Сталин повесил трубку.
Пастернак снова набрал номер, но секретарь Сталина сказал ему, что Сталин занят (возможно, так оно и было, или он просто рассердился).
ОГПУ позволило Мандельштаму переехать в Воронеж. Однако ему запрещено было жить в Москве, Ленинграде и еще десяти крупных городах. Известие о разговоре Пастернака со Сталиным облетело Москву; некоторые считали, что Пастернак испугался и не защищал своего собрата с должным пылом. Но Мандельштамы, узнав о звонке, говорили, что рады за Пастернака. «Он был прав[117], говоря, что дело не в том, мастер я или нет, — сказал Осип. — Почему Сталин так боится мастера? У него это что-то вроде суеверия. Он думает, мы можем наложить на него проклятие, как шаманы». Пастернак по-прежнему жалел, что не договорился о встрече со Сталиным.

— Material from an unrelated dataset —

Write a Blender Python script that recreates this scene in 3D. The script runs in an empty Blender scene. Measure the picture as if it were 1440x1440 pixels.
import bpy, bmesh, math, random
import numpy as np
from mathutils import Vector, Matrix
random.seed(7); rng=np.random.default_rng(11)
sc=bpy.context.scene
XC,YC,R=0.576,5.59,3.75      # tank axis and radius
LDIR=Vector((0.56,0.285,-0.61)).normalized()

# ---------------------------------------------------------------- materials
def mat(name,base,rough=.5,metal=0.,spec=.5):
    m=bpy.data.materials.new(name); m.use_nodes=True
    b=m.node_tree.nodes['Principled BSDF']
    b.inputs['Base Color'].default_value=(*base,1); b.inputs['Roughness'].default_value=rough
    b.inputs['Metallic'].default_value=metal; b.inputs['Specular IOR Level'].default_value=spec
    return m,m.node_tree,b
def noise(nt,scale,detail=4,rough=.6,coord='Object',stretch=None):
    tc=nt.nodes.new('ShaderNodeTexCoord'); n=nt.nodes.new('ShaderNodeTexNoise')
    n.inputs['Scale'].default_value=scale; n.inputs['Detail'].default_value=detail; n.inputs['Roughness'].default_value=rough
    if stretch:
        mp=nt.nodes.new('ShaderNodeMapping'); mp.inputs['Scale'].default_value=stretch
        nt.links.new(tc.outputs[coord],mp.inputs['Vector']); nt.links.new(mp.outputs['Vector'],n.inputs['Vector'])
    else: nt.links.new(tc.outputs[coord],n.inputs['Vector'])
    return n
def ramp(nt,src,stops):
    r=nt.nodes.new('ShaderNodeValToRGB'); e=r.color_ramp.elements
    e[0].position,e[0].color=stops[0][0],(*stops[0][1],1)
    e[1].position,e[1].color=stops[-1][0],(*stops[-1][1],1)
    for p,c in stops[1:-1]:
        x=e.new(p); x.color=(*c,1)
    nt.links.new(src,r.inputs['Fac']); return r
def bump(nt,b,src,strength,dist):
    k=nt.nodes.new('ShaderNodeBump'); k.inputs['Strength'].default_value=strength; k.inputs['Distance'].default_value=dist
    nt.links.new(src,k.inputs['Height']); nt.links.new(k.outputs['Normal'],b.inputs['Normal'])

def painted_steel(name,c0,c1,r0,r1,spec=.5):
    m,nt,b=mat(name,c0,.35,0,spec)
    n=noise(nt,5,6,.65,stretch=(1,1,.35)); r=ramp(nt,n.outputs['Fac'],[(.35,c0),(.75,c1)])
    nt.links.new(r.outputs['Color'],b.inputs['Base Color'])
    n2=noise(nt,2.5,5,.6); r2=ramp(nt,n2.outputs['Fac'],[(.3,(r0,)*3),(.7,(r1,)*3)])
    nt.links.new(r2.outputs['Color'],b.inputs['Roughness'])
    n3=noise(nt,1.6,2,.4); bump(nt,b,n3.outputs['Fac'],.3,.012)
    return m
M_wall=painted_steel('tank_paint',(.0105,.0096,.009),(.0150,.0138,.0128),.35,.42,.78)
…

«Подобно многим жителям нашей страны[118], Пастернак испытывал нездоровое любопытство по отношению к кремлевскому затворнику, — писала Надежда Мандельштам. — Пастернак по-прежнему считал Сталина воплощением эпохи, истории и будущего, и ему очень хотелось увидеть вблизи это живое чудо». А Пастернаку казалось, что он и только он может «сказать правителям России нечто чрезвычайно важное»[119]. Исайя Берлин, которому он признался в таком желании, нашел его «темным и бессвязным».